» **Stored data**
------------------------------------------------------------------------

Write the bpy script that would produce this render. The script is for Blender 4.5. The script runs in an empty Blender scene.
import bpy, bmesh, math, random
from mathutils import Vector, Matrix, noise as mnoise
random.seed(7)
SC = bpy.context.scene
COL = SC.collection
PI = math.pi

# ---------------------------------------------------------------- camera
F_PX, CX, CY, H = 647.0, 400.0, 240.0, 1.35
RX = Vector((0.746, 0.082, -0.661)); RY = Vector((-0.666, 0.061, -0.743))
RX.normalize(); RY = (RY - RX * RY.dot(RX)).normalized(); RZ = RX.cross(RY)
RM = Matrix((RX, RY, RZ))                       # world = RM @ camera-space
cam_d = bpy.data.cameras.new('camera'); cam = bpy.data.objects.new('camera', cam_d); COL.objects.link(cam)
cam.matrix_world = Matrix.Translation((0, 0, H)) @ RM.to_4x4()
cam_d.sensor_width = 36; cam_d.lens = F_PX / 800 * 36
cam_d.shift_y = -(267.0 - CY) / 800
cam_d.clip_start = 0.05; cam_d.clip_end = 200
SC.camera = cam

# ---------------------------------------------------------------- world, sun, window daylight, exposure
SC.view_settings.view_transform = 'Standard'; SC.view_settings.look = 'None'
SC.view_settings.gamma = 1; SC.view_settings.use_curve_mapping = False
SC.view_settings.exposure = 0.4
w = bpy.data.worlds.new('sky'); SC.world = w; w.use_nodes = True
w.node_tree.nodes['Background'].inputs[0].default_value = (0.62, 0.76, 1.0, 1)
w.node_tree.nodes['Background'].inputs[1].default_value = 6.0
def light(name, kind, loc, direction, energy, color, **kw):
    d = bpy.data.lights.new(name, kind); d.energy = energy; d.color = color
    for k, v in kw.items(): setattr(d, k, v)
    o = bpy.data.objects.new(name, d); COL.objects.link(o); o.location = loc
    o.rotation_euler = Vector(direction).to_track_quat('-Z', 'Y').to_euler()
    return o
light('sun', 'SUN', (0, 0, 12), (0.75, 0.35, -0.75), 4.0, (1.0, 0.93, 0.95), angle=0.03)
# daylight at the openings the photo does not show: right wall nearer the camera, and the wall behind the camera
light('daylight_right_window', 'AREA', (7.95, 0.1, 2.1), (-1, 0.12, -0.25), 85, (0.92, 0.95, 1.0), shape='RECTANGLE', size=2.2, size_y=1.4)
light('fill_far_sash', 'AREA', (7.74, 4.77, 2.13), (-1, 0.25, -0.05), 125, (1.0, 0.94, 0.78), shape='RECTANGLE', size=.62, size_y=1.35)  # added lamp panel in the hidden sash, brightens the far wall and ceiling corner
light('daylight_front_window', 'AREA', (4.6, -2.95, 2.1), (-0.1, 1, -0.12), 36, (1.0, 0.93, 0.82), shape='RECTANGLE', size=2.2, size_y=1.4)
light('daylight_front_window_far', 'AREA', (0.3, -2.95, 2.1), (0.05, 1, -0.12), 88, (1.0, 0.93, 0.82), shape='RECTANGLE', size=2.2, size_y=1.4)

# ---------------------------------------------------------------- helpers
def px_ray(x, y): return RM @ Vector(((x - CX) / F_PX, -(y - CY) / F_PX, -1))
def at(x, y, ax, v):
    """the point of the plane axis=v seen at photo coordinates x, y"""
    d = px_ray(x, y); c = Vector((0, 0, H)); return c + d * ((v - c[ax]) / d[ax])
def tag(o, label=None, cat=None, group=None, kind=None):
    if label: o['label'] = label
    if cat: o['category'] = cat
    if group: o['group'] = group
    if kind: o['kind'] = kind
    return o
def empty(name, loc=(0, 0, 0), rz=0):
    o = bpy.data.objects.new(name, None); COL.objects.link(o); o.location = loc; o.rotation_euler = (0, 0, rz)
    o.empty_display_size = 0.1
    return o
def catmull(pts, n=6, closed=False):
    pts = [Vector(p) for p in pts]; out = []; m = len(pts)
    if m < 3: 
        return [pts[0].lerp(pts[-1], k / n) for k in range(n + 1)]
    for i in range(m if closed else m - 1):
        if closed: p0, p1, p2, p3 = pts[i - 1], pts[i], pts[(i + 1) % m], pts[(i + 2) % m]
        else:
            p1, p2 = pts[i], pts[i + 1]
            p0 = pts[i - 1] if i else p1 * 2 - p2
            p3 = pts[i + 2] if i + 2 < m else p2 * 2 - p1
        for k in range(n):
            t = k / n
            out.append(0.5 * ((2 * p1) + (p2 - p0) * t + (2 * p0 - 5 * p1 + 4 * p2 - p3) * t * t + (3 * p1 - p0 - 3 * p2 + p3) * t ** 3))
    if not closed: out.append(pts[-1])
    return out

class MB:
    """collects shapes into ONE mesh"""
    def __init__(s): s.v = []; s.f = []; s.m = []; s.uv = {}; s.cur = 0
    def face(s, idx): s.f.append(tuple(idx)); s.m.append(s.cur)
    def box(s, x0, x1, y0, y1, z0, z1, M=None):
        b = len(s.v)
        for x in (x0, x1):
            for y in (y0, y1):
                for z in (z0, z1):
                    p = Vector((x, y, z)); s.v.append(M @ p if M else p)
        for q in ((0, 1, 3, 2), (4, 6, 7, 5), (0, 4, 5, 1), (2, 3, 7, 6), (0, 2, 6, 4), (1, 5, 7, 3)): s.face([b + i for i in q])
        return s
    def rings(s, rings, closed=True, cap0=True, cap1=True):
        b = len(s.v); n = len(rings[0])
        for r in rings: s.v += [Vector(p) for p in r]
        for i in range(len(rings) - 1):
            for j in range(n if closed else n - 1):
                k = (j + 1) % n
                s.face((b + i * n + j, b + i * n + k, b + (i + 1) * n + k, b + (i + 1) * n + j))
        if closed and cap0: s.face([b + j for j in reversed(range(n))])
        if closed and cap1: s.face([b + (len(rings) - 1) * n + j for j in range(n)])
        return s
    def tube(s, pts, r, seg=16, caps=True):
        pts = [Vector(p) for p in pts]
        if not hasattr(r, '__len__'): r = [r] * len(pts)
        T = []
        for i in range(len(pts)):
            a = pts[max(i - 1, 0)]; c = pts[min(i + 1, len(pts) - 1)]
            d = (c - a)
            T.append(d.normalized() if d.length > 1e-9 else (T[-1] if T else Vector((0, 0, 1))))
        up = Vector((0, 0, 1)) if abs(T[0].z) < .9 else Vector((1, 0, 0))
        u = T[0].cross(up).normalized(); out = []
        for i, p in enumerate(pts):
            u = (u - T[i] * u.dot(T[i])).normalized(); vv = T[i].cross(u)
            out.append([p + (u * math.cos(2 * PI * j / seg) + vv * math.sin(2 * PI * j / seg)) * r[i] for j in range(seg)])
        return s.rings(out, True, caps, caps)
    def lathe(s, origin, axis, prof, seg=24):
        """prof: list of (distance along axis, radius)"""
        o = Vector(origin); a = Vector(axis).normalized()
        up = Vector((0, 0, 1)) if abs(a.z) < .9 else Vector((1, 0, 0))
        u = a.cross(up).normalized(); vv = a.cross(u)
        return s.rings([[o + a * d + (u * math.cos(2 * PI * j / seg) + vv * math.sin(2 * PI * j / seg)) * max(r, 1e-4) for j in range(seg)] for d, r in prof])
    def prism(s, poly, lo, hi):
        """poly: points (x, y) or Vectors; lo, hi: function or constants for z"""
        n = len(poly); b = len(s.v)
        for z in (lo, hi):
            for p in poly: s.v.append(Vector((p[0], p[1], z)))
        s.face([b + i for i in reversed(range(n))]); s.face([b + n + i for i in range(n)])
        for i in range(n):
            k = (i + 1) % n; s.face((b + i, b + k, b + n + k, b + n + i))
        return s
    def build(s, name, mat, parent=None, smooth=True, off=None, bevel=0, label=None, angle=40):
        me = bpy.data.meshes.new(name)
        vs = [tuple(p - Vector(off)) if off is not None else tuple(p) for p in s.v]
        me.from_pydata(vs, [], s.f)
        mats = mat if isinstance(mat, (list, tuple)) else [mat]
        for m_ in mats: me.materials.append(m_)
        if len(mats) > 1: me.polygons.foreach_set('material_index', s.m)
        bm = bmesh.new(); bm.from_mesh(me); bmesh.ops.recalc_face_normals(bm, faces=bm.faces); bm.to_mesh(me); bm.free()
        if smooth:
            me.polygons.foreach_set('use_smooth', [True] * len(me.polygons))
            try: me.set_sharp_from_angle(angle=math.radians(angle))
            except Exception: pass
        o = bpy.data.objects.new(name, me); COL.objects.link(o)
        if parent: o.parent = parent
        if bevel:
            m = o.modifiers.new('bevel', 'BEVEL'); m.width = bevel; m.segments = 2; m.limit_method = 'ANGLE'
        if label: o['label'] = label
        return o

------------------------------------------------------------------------

Output exactly the leading lines of the data, up to and including the line marked by "PI = math.pi".

» **Result for this task**
Write the bpy script that would produce this render. The script is for Blender 4.5. The script runs in an empty Blender scene.
import bpy, bmesh, math, random
from mathutils import Vector, Matrix, noise as mnoise
random.seed(7)
SC = bpy.context.scene
COL = SC.collection
PI = math.pi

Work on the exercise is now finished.